Rating: B
Dir: Alan Pakula
Star: Robert Redford, Dustin Hoffman, Jason Robards, Hal Holbrook
Who would ever have thought that a petty burglary by a bunch of incompetents would lead to the fall of the President of the United States? Truth really is stranger than fiction, especially now, 30 years later when Clinton could get away with sexual infidelity, lying to Congress, and probably would still have been re-elected if he hadn’t already served two terms. Such was the impact of Watergate: we now expect politicians to be amoral scoundrels. This film harks back to a more innocent time, when people would sometimes talk to journalists – a group now perhaps even more reviled than politicians – and details the gradual peeling apart of the Watergate conspiracy by journalists Woodward and Bernstein (Redford and Hoffman).
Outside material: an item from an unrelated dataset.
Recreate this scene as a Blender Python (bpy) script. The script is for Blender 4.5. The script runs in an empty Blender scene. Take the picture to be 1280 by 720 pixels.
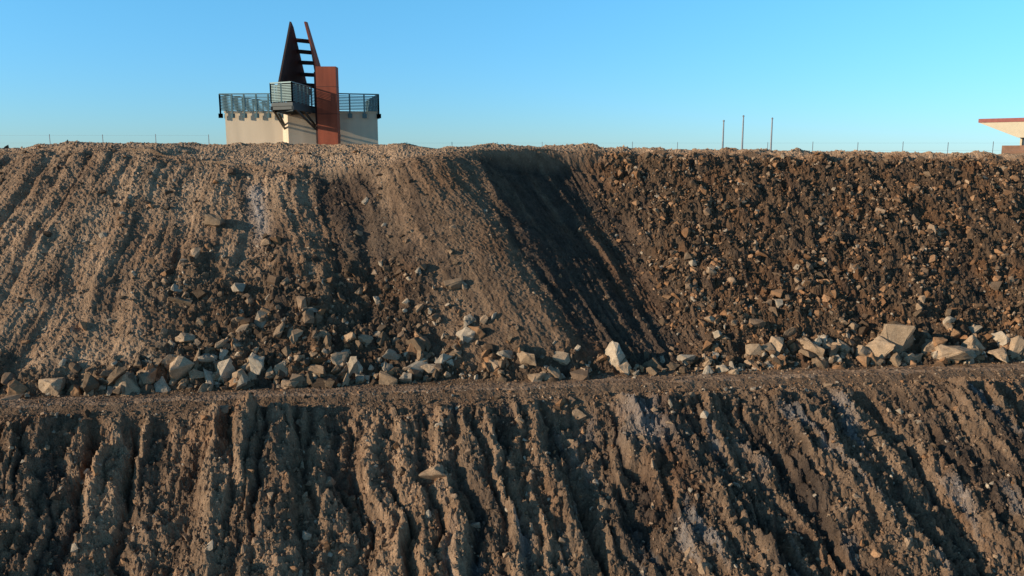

Highest credit in the film should go to William Goldman, who does a masterful job of condensing a convoluted maze of threads and information into a coherent, linear movie – albeit by sacrificing strict accuracy. What also comes over well is the sheer drudgery of journalism; phoning, knocking on doors, scanning piles of index cards. Indeed, occasionally the drudgery seeps through and makes for dull viewing, but the intensity of the leads largely saves the day. They slide from fear of each other, into fear of their editor, into fear for their lives, into…well, the ending is horribly rushed, almost as if the film ran out of money. The final events are compressed into a minute of teletype-clatter, almost before you realise what’s going on. Despite this sudden bump, and some fabulously bad 70’s fashion, this is still well above your average “true fiction”.